Dall’impegno alla gioia pura dei ritmi coinvolgenti di Besame mucho e Quizas, quizas, quizas, Fiorella si diverte e fa divertire, alzando un lembo del vestito bianco, per ballare libera sul palco. Si leggerezza si passa dalla Giovanna D’Arco, che Francesco De Gregori le ha cucito addosso, all’angelo poi non così tanto angelo di Lucio Dalla, in grado di farsi giustizia sui potenti del mondo con un tocco di ironia – e non solo. I dolori d’amore che Margherita ha inflitto a Riccardo Cocciante si sfumano nell’ultima collaborazione di Mannoia con Michele Bravi, perché Domani è primavera.

Forse – e torniamo alla fine – Quello che le donne non dicono, più che l’essere “dolcemente complicate” (ma che vorrà mai dire?), è che si nasce già donne ma si resta ragazze tutte la vita, anche a settanta anni.
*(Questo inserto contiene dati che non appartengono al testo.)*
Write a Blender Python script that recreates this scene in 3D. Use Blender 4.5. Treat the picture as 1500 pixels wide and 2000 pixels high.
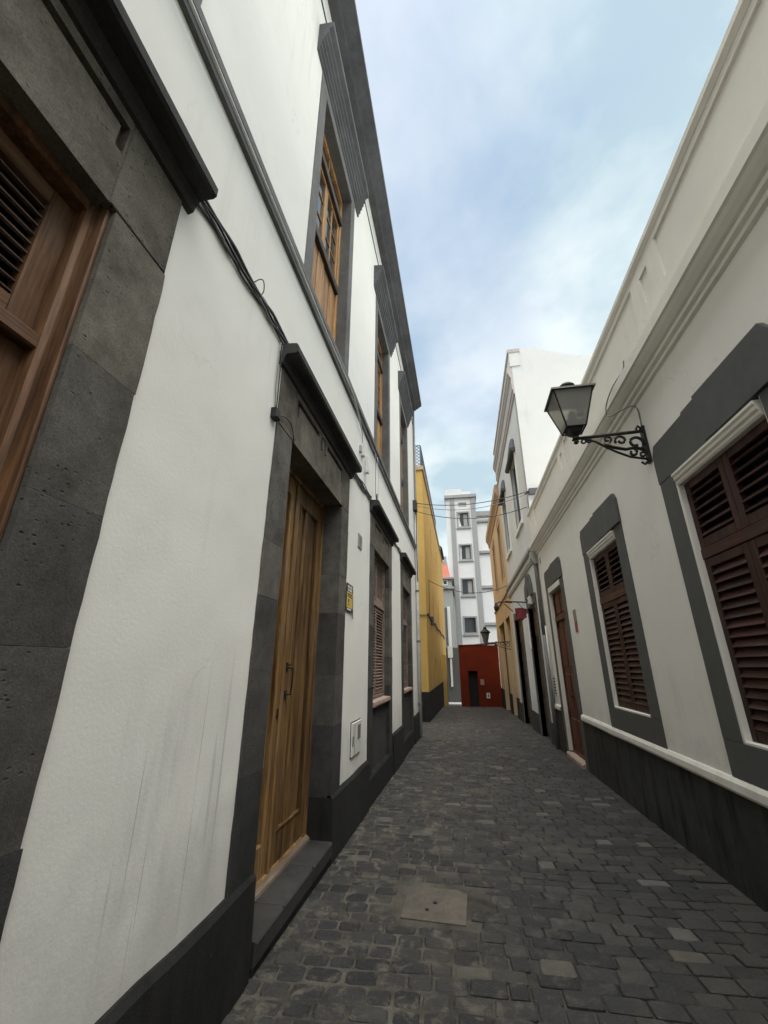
import bpy, bmesh, math, random
from mathutils import Vector, Matrix
random.seed(7)
S = bpy.context.scene
for o in list(bpy.data.objects): bpy.data.objects.remove(o)
COL = S.collection

# ------------------------------------------------------------------ camera
# street runs along +Y, X to the right, camera 1.6 m above the paving
CAMZ = 1.6
right = Vector((0.98394348, 0.17845599, 0.00294666))
down = Vector((-0.05903661, 0.34099871, -0.93820816))
fwd = Vector((-0.16843367, 0.92296985, 0.3460589))
cd = bpy.data.cameras.new('camera'); cam = bpy.data.objects.new('camera', cd); COL.objects.link(cam)
cam.matrix_world = Matrix((( right.x, -down.x, -fwd.x, 0), (right.y, -down.y, -fwd.y, 0),
                           (right.z, -down.z, -fwd.z, CAMZ), (0, 0, 0, 1)))
cd.sensor_fit = 'VERTICAL'; cd.sensor_height = 36; cd.sensor_width = 27
cd.lens = 812 / 2000 * 36; cd.clip_start = .05; cd.clip_end = 3000
S.camera = cam
S.cycles.use_adaptive_sampling = True; S.cycles.adaptive_threshold = .02; S.cycles.caustics_reflective = False; S.cycles.caustics_refractive = False
S.cycles.max_bounces = 6; S.cycles.diffuse_bounces = 4; S.cycles.glossy_bounces = 2; S.cycles.transmission_bounces = 4
S.render.resolution_x = 768; S.render.resolution_y = 1024

# ------------------------------------------------------------------ sky, sun, exposure
SUN = Vector((0.08, -0.26, 1.0)).normalized()
w = bpy.data.worlds.new('World'); S.world = w; w.use_nodes = True
wt = w.node_tree; wt.nodes.clear()
def wn(t, **k):
    n = wt.nodes.new(t)
    for a, b in k.items(): setattr(n, a, b)
    return n
sky = wn('ShaderNodeTexSky'); sky.sky_type = 'NISHITA'; sky.sun_disc = False
sky.sun_elevation = math.asin(SUN.z); sky.sun_rotation = math.atan2(SUN.x, SUN.y)
sky.air_density = 1.0; sky.dust_density = 1.5; sky.ozone_density = 1.2
tc = wn('ShaderNodeTexCoord'); sp = wn('ShaderNodeSeparateXYZ'); wt.links.new(tc.outputs['Generated'], sp.inputs[0])
ad = wn('ShaderNodeMath', operation='ADD'); ad.inputs[1].default_value = .22; wt.links.new(sp.outputs[2], ad.inputs[0])
dv = []
for i in (0, 1):
    d = wn('ShaderNodeMath', operation='DIVIDE'); wt.links.new(sp.outputs[i], d.inputs[0]); wt.links.new(ad.outputs[0], d.inputs[1]); dv.append(d)
cb = wn('ShaderNodeCombineXYZ'); wt.links.new(dv[0].outputs[0], cb.inputs[0]); wt.links.new(dv[1].outputs[0], cb.inputs[1])
def cloud(scale, detail, rough, loc, dist):
    mp = wn('ShaderNodeMapping'); mp.inputs['Location'].default_value = loc; mp.inputs['Rotation'].default_value = (0, 0, .5)
    mp.inputs['Scale'].default_value = (1, .9, 1); wt.links.new(cb.outputs[0], mp.inputs[0])
    n = wn('ShaderNodeTexNoise'); n.inputs['Scale'].default_value = scale; n.inputs['Detail'].default_value = detail
    n.inputs['Roughness'].default_value = rough; n.inputs['Distortion'].default_value = dist
    wt.links.new(mp.outputs[0], n.inputs['Vector']); return n
n1 = cloud(1.5, 5, .5, (5.3, 0.4, 0), .1)
n2 = cloud(2.6, 6, .55, (8.1, 4.7, 0), .1)
r1 = wn('ShaderNodeValToRGB'); r1.color_ramp.interpolation = 'EASE'
r1.color_ramp.elements[0].position = .34; r1.color_ramp.elements[0].color = (.55, .55, .55, 1)
r1.color_ramp.elements[1].position = .60; r1.color_ramp.elements[1].color = (1, 1, 1, 1)
wt.links.new(n1.outputs[0], r1.inputs[0])
r2 = wn('ShaderNodeValToRGB')
r2.color_ramp.elements[0].position = .38; r2.color_ramp.elements[0].color = (2.5, 3.25, 3.65, 1)
r2.color_ramp.elements[1].position = .64; r2.color_ramp.elements[1].color = (4.35, 4.75, 4.8, 1)
wt.links.new(n2.outputs[0], r2.inputs[0])
hz_ = wn('ShaderNodeMapRange', interpolation_type='SMOOTHSTEP'); hz_.inputs[1].default_value = .85; hz_.inputs[2].default_value = .35
wt.links.new(sp.outputs[2], hz_.inputs[0])
mxf = wn('ShaderNodeMath', operation='MAXIMUM'); hm = wn('ShaderNodeMath', operation='MULTIPLY'); hm.inputs[1].default_value = .9
wt.links.new(hz_.outputs[0], hm.inputs[0]); wt.links.new(r1.outputs[0], mxf.inputs[0]); wt.links.new(hm.outputs[0], mxf.inputs[1])
mx = wn('ShaderNodeMix', data_type='RGBA')
wt.links.new(mxf.outputs[0], mx.inputs['Factor']); wt.links.new(sky.outputs[0], mx.inputs['A']); wt.links.new(r2.outputs[0], mx.inputs['B'])
bg = wn('ShaderNodeBackground'); bg.inputs[1].default_value = .058
wo = wn('ShaderNodeOutputWorld'); wt.links.new(mx.outputs['Result'], bg.inputs[0]); wt.links.new(bg.outputs[0], wo.inputs[0])
sd = bpy.data.lights.new('sun', 'SUN'); sd.energy = 1.5; sd.angle = math.radians(75); sd.color = (1, .965, .92)
so = bpy.data.objects.new('sun', sd); COL.objects.link(so); so.location = (10, -8, 30)
so.rotation_euler = SUN.to_track_quat('Z', 'Y').to_euler()
S.view_settings.view_transform = 'Standard'; S.view_settings.look = 'None'
S.view_settings.gamma = 1; S.view_settings.exposure = 1.97; S.view_settings.use_curve_mapping = False

# ------------------------------------------------------------------ materials
def hexl(c): return tuple(c) + (1,)
class NT:
    def __init__(s, name):
        s.m = bpy.data.materials.new(name); s.m.use_nodes = True; s.t = s.m.node_tree
        s.b = s.t.nodes['Principled BSDF']; s._pos = None
    def n(s, t, **k):
        x = s.t.nodes.new(t)
        for a, v in k.items(): setattr(x, a, v)
        return x
    def l(s, a, b): s.t.links.new(a, b)
    def pos(s):
        if not s._pos: s._pos = s.n('ShaderNodeNewGeometry').outputs['Position']
        return s._pos
    def obj(s):
        o = s.n('ShaderNodeTexCoord').outputs['Object']; return o
    def rnd(s): return s.n('ShaderNodeObjectInfo').outputs['Random']
    def map(s, v, scale=(1, 1, 1), loc=(0, 0, 0), rot=(0, 0, 0)):
        m = s.n('ShaderNodeMapping'); m.inputs['Scale'].default_value = scale; m.inputs['Location'].default_value = loc
        m.inputs['Rotation'].default_value = rot; s.l(v, m.inputs[0]); return m.outputs[0]
    def noise(s, v, scale, detail=4, rough=.55, dist=0):
        x = s.n('ShaderNodeTexNoise'); x.inputs['Scale'].default_value = scale; x.inputs['Detail'].default_value = detail
        x.inputs['Roughness'].default_value = rough; x.inputs['Distortion'].default_value = dist
        if v is not None: s.l(v, x.inputs['Vector'])
        return x.outputs[0]
    def ramp(s, f, *st):
        r = s.n('ShaderNodeValToRGB'); e = r.color_ramp.elements
        while len(e) < len(st): e.new(.5)
        for i, (p, c) in enumerate(st):
            e[i].position = p; e[i].color = (c if isinstance(c, tuple) and len(c) == 4 else (tuple(c) + (1,) if isinstance(c, tuple) else (c, c, c, 1)))
        s.l(f, r.inputs[0]); return r.outputs[0]
    def mix(s, f, a, b, bt='MIX'):
        m = s.n('ShaderNodeMix', data_type='RGBA', blend_type=bt)
        for k, v in (('Factor', f), ('A', a), ('B', b)):
            if isinstance(v, (int, float)): m.inputs[k].default_value = v if k == 'Factor' else (v, v, v, 1)
            elif isinstance(v, tuple): m.inputs[k].default_value = v if len(v) == 4 else v + (1,)
            else: s.l(v, m.inputs[k])
        return m.outputs['Result']
    def math(s, op, a, b=None):
        m = s.n('ShaderNodeMath', operation=op)
        for i, v in enumerate((a, b)):
            if v is None: continue
            if isinstance(v, (int, float)): m.inputs[i].default_value = v
            else: s.l(v, m.inputs[i])
        return m.outputs[0]
    def bump(s, h, strength, dist=.01):
        b = s.n('ShaderNodeBump'); b.inputs['Strength'].default_value = strength; b.inputs['Distance'].default_value = dist
        s.l(h, b.inputs['Height']); s.l(b.outputs[0], s.b.inputs['Normal'])
    def fin(s, col, rough=.85, spec=.3, metal=0):
        if isinstance(col, tuple): s.b.inputs['Base Color'].default_value = hexl(col[:3])
        else: s.l(col, s.b.inputs['Base Color'])
        if isinstance(rough, (int, float)): s.b.inputs['Roughness'].default_value = rough
        else: s.l(rough, s.b.inputs['Roughness'])
        s.b.inputs['Specular IOR Level'].default_value = spec; s.b.inputs['Metallic'].default_value = metal
        return s.m

def plaster(name, c, c2, streaks=None, grime=.25, lumpy=.35):
    t = NT(name); p = t.pos()
    big = t.noise(p, .9, 4, .6)
    col = t.mix(t.ramp(big, (.35, 0.), (.7, 1.)), c, c2)
    # rain streaks: long in z, short along the wall
    st = t.noise(t.map(p, (9, 9, .55)), 1.0, 4, .65)
    patch = t.noise(t.map(p, (.6, .6, .5)), 1.0, 2)
    f = t.math('MULTIPLY', t.ramp(st, (.52, 0.), (.78, 1.)), t.ramp(patch, (.5, 0.), (.68, 1.)))
    col = t.mix(t.math('MULTIPLY', f, grime), col, tuple(x * .45 for x in c))
    blot = t.noise(p, 4.5, 6, .7)
    col = t.mix(t.math('MULTIPLY', t.ramp(blot, (.55, 0.), (.8, 1.)), grime * .5), col, tuple(x * .6 for x in c))
    # splash dirt with a ragged upper edge, and hairline cracks
    sx0 = t.n('ShaderNodeSeparateXYZ'); t.l(p, sx0.inputs[0])
    sz = t.math('ADD', sx0.outputs[2], t.math('MULTIPLY', t.noise(p, 2.6, 6, .7), -1.5))
    sr = t.n('ShaderNodeMapRange'); sr.inputs[1].default_value = .25; sr.inputs[2].default_value = -.35; t.l(sz, sr.inputs[0])
    col = t.mix(t.math('MULTIPLY', sr.outputs[0], grime * 1.3), col, tuple(x * .5 for x in c))
    vc = t.n('ShaderNodeTexVoronoi', feature='DISTANCE_TO_EDGE'); vc.inputs['Scale'].default_value = .55
    wv = t.n('ShaderNodeVectorMath', operation='ADD'); nz = t.n('ShaderNodeTexNoise'); nz.inputs['Scale'].default_value = 2.0; nz.inputs['Detail'].default_value = 6
    t.l(p, nz.inputs['Vector']); t.l(p, wv.inputs[0]); t.l(nz.outputs['Color'], wv.inputs[1]); t.l(wv.outputs[0], vc.inputs['Vector'])
    ck = t.math('MULTIPLY', t.ramp(vc.outputs['Distance'], (.0, 1.), (.004, 0.)), t.ramp(t.noise(p, .7, 2), (.56, 0.), (.62, 1.)))
    col = t.mix(t.math('MULTIPLY', ck, .22), col, tuple(x * .35 for x in c))
    if streaks:
        # fine drip lines with their own place on the wall: (y0, y1, z0, z1)
        y0, y1, z0, z1 = streaks
        sx = t.n('ShaderNodeSeparateXYZ'); t.l(p, sx.inputs[0])
        ln = t.noise(t.map(p, (0, 26, .35)), 1.0, 2, .5)
        thin = t.ramp(ln, (.60, 0.), (.625, 1.), (.65, 0.))
        def band(o, a, b, soft):
            lo = t.n('ShaderNodeMapRange'); lo.inputs[1].default_value = a; lo.inputs[2].default_value = a + soft; t.l(o, lo.inputs[0])
            hi = t.n('ShaderNodeMapRange'); hi.inputs[1].default_value = b; hi.inputs[2].default_value = b - soft; t.l(o, hi.inputs[0])
            return t.math('MULTIPLY', lo.outputs[0], hi.outputs[0])
        m = t.math('MULTIPLY', band(sx.outputs[1], y0, y1, .12), band(sx.outputs[2], z0, z1, .5))
        col = t.mix(t.math('MULTIPLY', t.math('MULTIPLY', thin, m), .5), col, (.12, .12, .11))
        sm = t.noise(t.map(p, (0, 5, 1.2)), 1.0, 3)
        col = t.mix(t.math('MULTIPLY', t.math('MULTIPLY', t.ramp(sm, (.45, 0.), (.7, 1.)), m), .3), col, (.28, .28, .27))
    h = t.math('ADD', t.math('MULTIPLY', t.noise(p, 1.3, 2), 1.0), t.math('MULTIPLY', t.noise(p, 70, 4, .6), .05))
    t.bump(h, lumpy, .05)
    return t.fin(col, .9, .2)

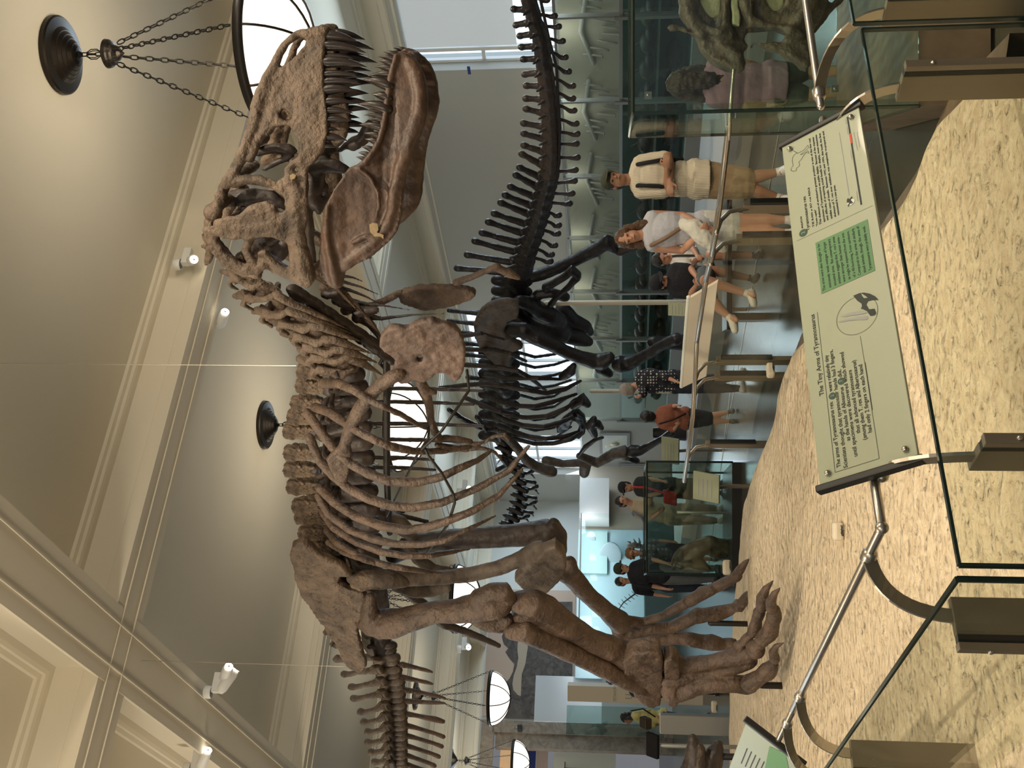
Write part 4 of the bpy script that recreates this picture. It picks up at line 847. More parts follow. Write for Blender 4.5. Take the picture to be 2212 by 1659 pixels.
# ---- tail: neural spine, drum and chevron of each vertebra
TV = [(340, 935, 620, 945, 95), (345, 1020, 640, 1015, 92), (390, 1105, 655, 1090, 90), (432, 1180, 675, 1160, 86), (445, 1248, 680, 1230, 82), (485, 1328, 690, 1300, 78), (505, 1388, 695, 1365, 74), (528, 1445, 700, 1425, 70), (530, 1508, 702, 1485, 66), (550, 1565, 704, 1540, 62), (570, 1622, 706, 1595, 60), (580, 1675, 708, 1650, 58)]
CH = [None, (910, 1095), (912, 1165), (985, 1248), (985, 1278), (972, 1385), (975, 1475), (965, 1532), (948, 1592), (922, 1645), (910, 1690), None]
for i, (sx, sy, cx, cy, r) in enumerate(TV):
    hgt = r; it = [[(sx, sy, 0, 24), (sx+30, sy+2, 0, 18), (sx+80, sy-10, 0, 16), (cx-hgt*.8, cy-10, 0, 26)],
        [(cx-hgt*.6, cy-6, 0, 34), (cx, cy-10, 0, 30), (cx+hgt*.55, cy-6, 0, 34)], [(cx-hgt*.6, cy+24, 0, 28), (cx, cy+16, 0, 26), (cx+hgt*.55, cy+20, 0, 30)],
        [(cx-hgt*.5, cy-12, .06, 30), (cx+hgt*.45, cy-12, .06, 30)], [(cx-hgt*.5, cy+20, .06, 28), (cx+hgt*.45, cy+20, .06, 28)],
        [(cx-hgt*.5, cy, .10, 20), (cx-hgt*.72, cy-30, .20, 15), (cx-hgt*1.1, cy-25, .28, 13), (cx-hgt*1.6, cy+15, .34, 9)] if i > 1 else [(cx-hgt*.5, cy, .1, 20), (cx-hgt*.9, cy, .2, 14)],
        ('x', cx-hgt*.6, cy-20, .1, 16)]
    v = part('tail_vertebra', CR, it, M['boneg'] if i > 0 else M['boned'], rex, .012, 3, (.05, .012))
    if CH[i]:
        ex, ey = CH[i]; b0 = (730, cy+35)
        big = 1.5 if i in (5,) else 1
        part('chevron', CR, [[(b0[0], b0[1], .03, 20), ((b0[0]*.6+ex*.4), (b0[1]*.65+ey*.35), .01, 14), ((b0[0]*.2+ex*.8), (b0[1]*.25+ey*.75), 0, 13*big), (ex, ey, 0, 8 if i < 5 else 15)]], M['bone'], rex, .010, 3, (.05, .006))
# sacral spines peeking over the hip blade
for x, y in ((285, 860), (325, 930), (350, 1010)): part('tail_vertebra', CR, [[(x+70, y-10, -.02, 20), (x+20, y, -.02, 16), (x, y, -.02, 22)]], M['rough'], rex, .012, 3, (.03, .012))
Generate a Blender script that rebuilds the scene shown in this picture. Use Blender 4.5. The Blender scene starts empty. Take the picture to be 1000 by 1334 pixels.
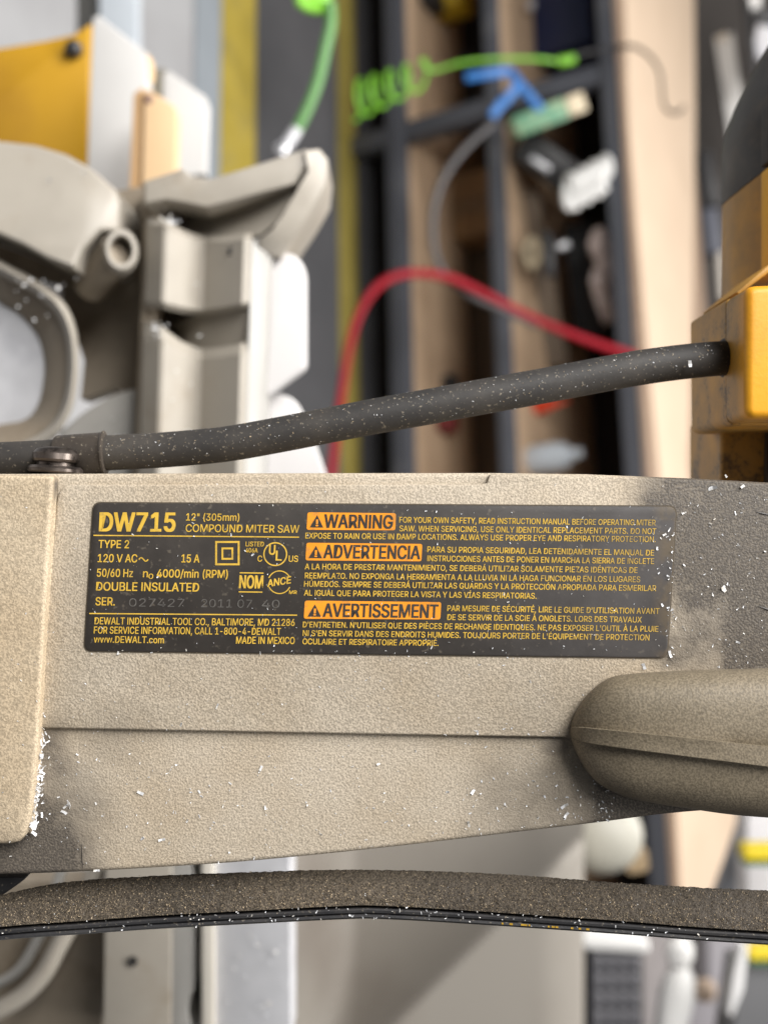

Si può essere una “strega in cima al rogo, una farfalla che imbraccia il fucile, una regina senza trono” come spiega in Mariposa, l’ultimo brano portato a Sanremo, consapevoli che “la vita è un brivido che vola via, è tutto un equilibrio sopra la follia” come Sally, e al tempo stesso danzare spensierata Sotto il cielo d’Irlanda, il bis che chiude il concerto, cantato all’unisono con il pubblico incontenibile assiepato sotto al palco.